**Task directions:** Below are entries. Reproduce exactly the lines between the line holding "1, .06, 40, .03)" and the line holding "0, .05, 7, .02)", inclusive, and only those.

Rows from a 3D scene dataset
-----
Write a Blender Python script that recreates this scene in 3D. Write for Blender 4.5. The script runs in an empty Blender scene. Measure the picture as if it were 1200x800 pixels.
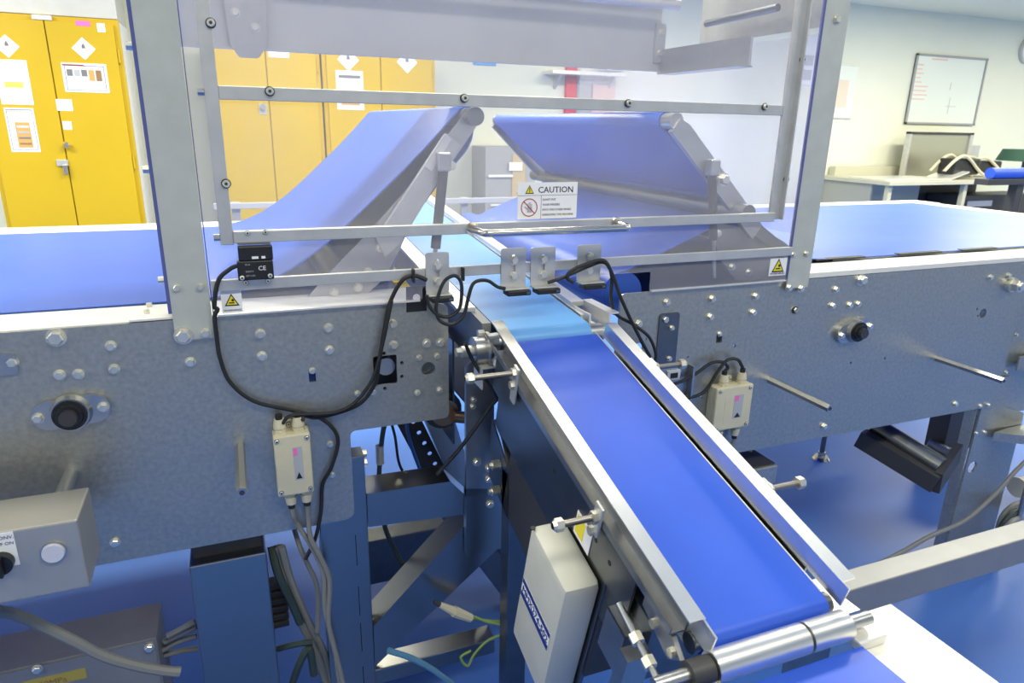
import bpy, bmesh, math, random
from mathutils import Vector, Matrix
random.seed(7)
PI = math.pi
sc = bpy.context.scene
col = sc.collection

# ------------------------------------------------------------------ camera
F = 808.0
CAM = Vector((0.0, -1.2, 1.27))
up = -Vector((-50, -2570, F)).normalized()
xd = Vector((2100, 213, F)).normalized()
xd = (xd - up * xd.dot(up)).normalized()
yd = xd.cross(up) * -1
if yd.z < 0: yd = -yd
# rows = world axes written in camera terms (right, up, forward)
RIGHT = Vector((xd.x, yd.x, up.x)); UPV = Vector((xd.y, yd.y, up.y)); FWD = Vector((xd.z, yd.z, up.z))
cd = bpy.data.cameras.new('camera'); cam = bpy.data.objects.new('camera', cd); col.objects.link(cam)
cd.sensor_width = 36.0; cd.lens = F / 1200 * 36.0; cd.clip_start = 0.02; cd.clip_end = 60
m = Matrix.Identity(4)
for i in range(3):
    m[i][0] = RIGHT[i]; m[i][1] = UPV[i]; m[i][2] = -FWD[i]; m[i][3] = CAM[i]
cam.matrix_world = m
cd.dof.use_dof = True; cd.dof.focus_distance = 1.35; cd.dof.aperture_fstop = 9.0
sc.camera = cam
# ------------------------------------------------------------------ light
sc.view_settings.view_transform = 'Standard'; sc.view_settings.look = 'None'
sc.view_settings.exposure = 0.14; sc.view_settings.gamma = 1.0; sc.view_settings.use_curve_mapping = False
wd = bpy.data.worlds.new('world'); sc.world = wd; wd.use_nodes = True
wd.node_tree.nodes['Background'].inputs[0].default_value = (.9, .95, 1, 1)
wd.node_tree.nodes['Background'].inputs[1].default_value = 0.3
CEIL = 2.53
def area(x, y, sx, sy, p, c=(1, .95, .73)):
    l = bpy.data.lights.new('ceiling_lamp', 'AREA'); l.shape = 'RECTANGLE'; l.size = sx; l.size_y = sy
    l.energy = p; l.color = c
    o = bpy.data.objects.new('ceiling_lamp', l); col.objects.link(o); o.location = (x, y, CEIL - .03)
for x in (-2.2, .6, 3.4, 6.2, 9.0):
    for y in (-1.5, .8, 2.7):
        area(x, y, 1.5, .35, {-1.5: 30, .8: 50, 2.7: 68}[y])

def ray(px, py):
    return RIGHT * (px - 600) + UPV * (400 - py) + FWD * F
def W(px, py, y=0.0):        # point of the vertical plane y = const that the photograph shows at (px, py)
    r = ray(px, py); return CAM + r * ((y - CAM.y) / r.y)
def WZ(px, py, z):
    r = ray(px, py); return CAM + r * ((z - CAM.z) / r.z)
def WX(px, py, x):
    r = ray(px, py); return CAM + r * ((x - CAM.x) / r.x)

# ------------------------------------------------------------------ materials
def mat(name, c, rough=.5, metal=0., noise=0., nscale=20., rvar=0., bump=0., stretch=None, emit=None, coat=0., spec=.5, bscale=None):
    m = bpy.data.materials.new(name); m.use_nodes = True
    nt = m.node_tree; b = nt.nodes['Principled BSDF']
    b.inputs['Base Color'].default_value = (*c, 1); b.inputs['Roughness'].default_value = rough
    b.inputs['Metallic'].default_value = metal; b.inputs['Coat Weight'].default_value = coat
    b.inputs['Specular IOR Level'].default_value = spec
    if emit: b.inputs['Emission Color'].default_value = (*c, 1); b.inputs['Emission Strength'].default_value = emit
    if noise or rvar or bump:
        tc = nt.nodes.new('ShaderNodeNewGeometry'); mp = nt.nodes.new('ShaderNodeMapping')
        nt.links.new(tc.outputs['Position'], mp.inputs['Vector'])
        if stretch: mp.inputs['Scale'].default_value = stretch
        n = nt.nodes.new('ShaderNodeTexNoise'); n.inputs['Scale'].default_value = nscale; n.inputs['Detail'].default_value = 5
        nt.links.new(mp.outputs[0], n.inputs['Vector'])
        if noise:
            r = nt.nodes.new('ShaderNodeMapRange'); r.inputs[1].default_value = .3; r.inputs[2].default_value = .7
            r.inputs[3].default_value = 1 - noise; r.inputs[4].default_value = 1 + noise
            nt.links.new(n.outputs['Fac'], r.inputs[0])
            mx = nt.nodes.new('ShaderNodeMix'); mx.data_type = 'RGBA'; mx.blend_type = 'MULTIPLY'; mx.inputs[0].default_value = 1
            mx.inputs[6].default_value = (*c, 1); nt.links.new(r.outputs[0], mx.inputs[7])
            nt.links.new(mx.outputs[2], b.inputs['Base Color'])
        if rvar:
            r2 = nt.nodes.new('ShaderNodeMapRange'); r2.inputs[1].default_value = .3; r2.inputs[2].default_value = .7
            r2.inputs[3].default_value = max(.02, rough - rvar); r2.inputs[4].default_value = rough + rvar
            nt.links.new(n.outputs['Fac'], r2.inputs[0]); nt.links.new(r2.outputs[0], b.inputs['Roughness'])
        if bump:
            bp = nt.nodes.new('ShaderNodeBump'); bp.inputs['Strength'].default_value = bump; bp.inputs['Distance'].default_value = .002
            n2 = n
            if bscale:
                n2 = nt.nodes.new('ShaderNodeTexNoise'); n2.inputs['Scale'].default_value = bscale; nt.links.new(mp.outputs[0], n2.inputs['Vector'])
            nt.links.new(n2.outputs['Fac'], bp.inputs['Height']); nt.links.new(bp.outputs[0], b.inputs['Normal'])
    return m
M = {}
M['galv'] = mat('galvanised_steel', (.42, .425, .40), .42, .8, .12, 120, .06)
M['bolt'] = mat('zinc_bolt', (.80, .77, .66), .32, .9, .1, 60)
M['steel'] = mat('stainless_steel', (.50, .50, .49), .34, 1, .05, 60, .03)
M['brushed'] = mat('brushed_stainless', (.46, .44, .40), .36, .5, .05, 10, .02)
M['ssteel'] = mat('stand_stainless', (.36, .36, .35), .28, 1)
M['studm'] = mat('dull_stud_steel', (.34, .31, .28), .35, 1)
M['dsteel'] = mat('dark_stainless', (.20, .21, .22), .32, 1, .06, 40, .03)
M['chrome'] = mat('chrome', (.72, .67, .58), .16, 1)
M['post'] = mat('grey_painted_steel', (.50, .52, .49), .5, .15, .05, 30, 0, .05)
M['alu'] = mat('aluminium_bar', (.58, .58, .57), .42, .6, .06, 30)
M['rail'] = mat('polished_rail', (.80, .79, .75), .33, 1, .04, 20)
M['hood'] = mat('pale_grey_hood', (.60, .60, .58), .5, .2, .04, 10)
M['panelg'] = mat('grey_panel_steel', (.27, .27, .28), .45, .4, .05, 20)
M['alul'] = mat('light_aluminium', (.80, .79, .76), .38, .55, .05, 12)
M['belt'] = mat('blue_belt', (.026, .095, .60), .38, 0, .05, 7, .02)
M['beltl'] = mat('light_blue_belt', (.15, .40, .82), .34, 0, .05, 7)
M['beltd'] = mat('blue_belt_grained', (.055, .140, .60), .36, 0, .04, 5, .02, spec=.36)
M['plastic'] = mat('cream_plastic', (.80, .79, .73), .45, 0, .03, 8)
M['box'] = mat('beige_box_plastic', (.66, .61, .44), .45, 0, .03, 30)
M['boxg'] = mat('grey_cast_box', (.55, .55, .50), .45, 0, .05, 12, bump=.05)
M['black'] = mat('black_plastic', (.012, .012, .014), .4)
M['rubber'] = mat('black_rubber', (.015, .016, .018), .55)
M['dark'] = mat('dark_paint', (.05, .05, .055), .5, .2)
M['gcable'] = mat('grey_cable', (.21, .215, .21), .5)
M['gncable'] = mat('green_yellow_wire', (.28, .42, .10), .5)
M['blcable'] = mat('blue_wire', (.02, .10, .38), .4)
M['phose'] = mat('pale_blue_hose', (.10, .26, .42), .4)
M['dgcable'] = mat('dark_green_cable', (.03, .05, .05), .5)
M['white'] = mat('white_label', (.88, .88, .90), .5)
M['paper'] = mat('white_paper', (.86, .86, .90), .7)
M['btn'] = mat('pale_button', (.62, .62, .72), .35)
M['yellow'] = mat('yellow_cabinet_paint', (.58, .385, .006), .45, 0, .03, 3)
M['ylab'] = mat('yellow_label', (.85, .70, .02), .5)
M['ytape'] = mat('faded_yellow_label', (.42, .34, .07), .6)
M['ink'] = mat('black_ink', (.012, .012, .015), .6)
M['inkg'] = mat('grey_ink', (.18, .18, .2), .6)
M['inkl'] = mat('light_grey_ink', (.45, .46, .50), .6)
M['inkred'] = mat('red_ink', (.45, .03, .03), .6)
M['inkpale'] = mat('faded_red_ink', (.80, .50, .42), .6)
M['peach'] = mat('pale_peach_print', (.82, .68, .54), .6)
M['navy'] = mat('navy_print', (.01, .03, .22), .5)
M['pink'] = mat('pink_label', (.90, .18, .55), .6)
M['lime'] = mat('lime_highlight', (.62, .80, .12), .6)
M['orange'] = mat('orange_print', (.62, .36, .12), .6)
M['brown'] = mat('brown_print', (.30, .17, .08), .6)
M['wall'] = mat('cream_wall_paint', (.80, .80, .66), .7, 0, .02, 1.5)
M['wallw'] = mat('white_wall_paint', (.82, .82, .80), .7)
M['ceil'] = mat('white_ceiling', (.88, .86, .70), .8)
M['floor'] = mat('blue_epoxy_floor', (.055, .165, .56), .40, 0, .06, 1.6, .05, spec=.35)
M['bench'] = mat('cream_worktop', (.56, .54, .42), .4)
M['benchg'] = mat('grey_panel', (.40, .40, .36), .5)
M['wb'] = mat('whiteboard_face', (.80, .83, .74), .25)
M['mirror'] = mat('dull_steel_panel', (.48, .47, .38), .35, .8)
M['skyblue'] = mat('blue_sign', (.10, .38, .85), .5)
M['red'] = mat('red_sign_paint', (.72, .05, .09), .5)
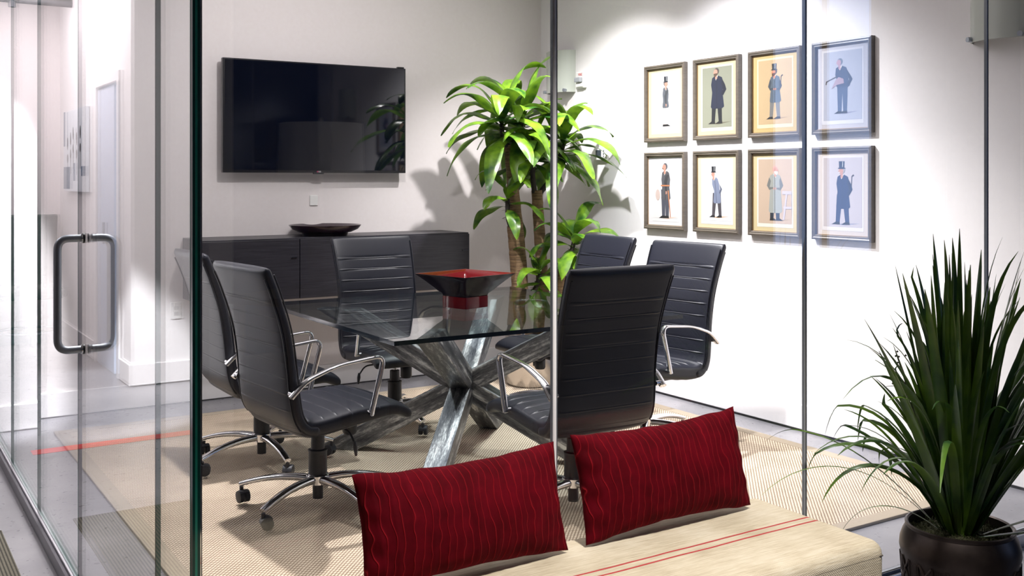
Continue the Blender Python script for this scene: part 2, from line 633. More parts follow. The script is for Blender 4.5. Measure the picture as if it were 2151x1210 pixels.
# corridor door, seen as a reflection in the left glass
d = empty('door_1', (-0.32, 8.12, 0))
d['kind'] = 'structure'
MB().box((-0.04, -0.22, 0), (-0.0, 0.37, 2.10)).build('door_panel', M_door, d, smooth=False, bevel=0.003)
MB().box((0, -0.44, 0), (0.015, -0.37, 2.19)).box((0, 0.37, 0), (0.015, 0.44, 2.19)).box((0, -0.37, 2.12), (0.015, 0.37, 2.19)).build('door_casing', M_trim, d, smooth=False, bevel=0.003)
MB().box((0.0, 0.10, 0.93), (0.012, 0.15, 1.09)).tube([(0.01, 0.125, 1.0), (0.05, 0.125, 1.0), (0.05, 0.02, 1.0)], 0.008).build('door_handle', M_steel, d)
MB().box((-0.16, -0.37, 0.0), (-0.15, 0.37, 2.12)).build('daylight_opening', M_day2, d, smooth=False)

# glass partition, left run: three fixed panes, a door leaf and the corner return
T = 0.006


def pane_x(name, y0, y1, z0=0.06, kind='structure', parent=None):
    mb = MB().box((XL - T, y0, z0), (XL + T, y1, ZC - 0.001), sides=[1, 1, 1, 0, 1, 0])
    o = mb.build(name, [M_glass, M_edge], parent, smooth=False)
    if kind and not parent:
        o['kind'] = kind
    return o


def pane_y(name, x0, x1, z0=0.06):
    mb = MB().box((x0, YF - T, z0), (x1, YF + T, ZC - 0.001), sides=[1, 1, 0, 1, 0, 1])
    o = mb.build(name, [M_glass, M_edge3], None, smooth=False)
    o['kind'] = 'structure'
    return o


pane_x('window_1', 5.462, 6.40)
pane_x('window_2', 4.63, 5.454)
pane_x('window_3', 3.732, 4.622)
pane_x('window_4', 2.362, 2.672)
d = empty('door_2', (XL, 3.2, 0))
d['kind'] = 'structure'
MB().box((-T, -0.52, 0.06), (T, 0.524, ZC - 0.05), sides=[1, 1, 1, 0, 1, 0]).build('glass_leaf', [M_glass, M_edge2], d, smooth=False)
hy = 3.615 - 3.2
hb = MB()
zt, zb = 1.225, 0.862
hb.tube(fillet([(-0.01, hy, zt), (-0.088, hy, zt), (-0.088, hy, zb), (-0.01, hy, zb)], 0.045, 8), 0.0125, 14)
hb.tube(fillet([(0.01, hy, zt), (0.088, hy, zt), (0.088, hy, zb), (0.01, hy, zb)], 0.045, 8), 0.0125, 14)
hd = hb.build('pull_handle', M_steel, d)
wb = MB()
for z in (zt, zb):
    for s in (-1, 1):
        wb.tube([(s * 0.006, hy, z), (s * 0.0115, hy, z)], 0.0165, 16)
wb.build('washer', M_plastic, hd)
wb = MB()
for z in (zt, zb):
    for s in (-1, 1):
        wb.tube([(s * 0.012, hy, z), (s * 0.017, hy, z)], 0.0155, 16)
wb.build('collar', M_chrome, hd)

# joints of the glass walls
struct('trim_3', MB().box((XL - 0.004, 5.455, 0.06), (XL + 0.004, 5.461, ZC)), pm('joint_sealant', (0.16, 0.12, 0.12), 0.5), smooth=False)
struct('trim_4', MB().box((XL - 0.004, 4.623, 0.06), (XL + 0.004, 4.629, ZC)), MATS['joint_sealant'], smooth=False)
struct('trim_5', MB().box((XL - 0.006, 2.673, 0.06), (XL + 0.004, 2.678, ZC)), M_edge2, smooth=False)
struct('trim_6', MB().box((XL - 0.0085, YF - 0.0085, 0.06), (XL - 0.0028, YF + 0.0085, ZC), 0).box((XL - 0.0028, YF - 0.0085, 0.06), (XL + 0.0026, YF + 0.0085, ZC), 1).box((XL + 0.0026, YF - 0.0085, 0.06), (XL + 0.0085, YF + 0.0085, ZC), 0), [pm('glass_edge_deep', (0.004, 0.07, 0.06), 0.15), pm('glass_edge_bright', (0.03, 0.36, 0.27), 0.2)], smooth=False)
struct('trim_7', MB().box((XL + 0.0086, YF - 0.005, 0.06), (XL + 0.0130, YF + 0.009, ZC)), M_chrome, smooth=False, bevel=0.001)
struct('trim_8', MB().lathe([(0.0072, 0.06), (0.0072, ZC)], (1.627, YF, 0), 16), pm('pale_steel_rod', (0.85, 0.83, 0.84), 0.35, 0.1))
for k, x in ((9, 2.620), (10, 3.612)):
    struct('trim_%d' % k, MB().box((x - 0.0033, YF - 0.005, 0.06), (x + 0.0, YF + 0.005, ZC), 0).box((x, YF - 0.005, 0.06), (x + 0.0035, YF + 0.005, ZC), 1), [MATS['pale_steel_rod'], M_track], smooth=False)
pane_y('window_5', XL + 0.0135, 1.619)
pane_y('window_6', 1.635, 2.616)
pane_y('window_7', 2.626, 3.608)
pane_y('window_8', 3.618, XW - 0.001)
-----
**Task output:**
M['dsteel'] = mat('dark_stainless', (.20, .21, .22), .32, 1, .06, 40, .03)
M['chrome'] = mat('chrome', (.72, .67, .58), .16, 1)
M['post'] = mat('grey_painted_steel', (.50, .52, .49), .5, .15, .05, 30, 0, .05)
M['alu'] = mat('aluminium_bar', (.58, .58, .57), .42, .6, .06, 30)
M['rail'] = mat('polished_rail', (.80, .79, .75), .33, 1, .04, 20)
M['hood'] = mat('pale_grey_hood', (.60, .60, .58), .5, .2, .04, 10)
M['panelg'] = mat('grey_panel_steel', (.27, .27, .28), .45, .4, .05, 20)
M['alul'] = mat('light_aluminium', (.80, .79, .76), .38, .55, .05, 12)
M['belt'] = mat('blue_belt', (.026, .095, .60), .38, 0, .05, 7, .02)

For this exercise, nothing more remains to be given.